> **Stated goal**: Would you output the whole listing below, exactly as it reads?
★ ★ ★ ★ ★ ★ ★
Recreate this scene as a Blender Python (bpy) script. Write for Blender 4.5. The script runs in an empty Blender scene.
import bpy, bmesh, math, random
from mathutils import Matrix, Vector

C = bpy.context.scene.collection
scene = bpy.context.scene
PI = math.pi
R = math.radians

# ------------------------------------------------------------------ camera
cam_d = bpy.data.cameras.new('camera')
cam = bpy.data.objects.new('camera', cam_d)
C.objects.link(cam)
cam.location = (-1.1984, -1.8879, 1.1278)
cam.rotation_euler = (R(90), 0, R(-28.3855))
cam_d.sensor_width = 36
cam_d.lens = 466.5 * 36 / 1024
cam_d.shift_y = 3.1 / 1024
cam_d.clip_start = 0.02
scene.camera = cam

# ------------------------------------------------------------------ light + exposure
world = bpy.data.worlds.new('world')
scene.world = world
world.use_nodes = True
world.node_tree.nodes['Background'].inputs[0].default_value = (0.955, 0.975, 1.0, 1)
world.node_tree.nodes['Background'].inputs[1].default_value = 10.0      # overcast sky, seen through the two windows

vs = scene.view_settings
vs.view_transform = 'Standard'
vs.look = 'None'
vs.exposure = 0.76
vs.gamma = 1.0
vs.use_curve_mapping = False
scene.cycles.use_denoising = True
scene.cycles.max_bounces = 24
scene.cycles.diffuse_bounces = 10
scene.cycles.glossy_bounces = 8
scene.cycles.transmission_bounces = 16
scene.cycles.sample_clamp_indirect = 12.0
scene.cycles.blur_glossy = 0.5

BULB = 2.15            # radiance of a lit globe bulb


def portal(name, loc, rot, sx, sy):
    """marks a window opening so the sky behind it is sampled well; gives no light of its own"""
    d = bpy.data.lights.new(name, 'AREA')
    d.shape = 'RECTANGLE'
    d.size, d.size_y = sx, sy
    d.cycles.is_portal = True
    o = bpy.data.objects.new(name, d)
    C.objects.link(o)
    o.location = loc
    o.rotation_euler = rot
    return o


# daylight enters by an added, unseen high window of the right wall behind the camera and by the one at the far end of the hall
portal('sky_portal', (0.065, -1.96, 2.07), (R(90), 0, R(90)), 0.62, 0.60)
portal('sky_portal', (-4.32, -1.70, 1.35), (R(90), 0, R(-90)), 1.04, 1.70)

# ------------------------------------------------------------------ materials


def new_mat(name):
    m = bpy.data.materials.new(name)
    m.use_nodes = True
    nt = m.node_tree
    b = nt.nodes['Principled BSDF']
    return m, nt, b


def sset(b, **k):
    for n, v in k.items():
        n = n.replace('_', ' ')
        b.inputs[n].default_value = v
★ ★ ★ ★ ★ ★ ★
> **The result**:
Recreate this scene as a Blender Python (bpy) script. Write for Blender 4.5. The script runs in an empty Blender scene.
import bpy, bmesh, math, random
from mathutils import Matrix, Vector

C = bpy.context.scene.collection
scene = bpy.context.scene
PI = math.pi
R = math.radians

# ------------------------------------------------------------------ camera
cam_d = bpy.data.cameras.new('camera')
cam = bpy.data.objects.new('camera', cam_d)
C.objects.link(cam)
cam.location = (-1.1984, -1.8879, 1.1278)
cam.rotation_euler = (R(90), 0, R(-28.3855))
cam_d.sensor_width = 36
cam_d.lens = 466.5 * 36 / 1024
cam_d.shift_y = 3.1 / 1024
cam_d.clip_start = 0.02
scene.camera = cam

# ------------------------------------------------------------------ light + exposure
world = bpy.data.worlds.new('world')
scene.world = world
world.use_nodes = True
world.node_tree.nodes['Background'].inputs[0].default_value = (0.955, 0.975, 1.0, 1)
world.node_tree.nodes['Background'].inputs[1].default_value = 10.0      # overcast sky, seen through the two windows

vs = scene.view_settings
vs.view_transform = 'Standard'
vs.look = 'None'
vs.exposure = 0.76
vs.gamma = 1.0
vs.use_curve_mapping = False
scene.cycles.use_denoising = True
scene.cycles.max_bounces = 24
scene.cycles.diffuse_bounces = 10
scene.cycles.glossy_bounces = 8
scene.cycles.transmission_bounces = 16
scene.cycles.sample_clamp_indirect = 12.0
scene.cycles.blur_glossy = 0.5

BULB = 2.15            # radiance of a lit globe bulb


def portal(name, loc, rot, sx, sy):
    """marks a window opening so the sky behind it is sampled well; gives no light of its own"""
    d = bpy.data.lights.new(name, 'AREA')
    d.shape = 'RECTANGLE'
    d.size, d.size_y = sx, sy
    d.cycles.is_portal = True
    o = bpy.data.objects.new(name, d)
    C.objects.link(o)
    o.location = loc
    o.rotation_euler = rot
    return o


# daylight enters by an added, unseen high window of the right wall behind the camera and by the one at the far end of the hall
portal('sky_portal', (0.065, -1.96, 2.07), (R(90), 0, R(90)), 0.62, 0.60)
portal('sky_portal', (-4.32, -1.70, 1.35), (R(90), 0, R(-90)), 1.04, 1.70)

# ------------------------------------------------------------------ materials


def new_mat(name):
    m = bpy.data.materials.new(name)
    m.use_nodes = True
    nt = m.node_tree
    b = nt.nodes['Principled BSDF']
    return m, nt, b


def sset(b, **k):
    for n, v in k.items():
        n = n.replace('_', ' ')
        b.inputs[n].default_value = v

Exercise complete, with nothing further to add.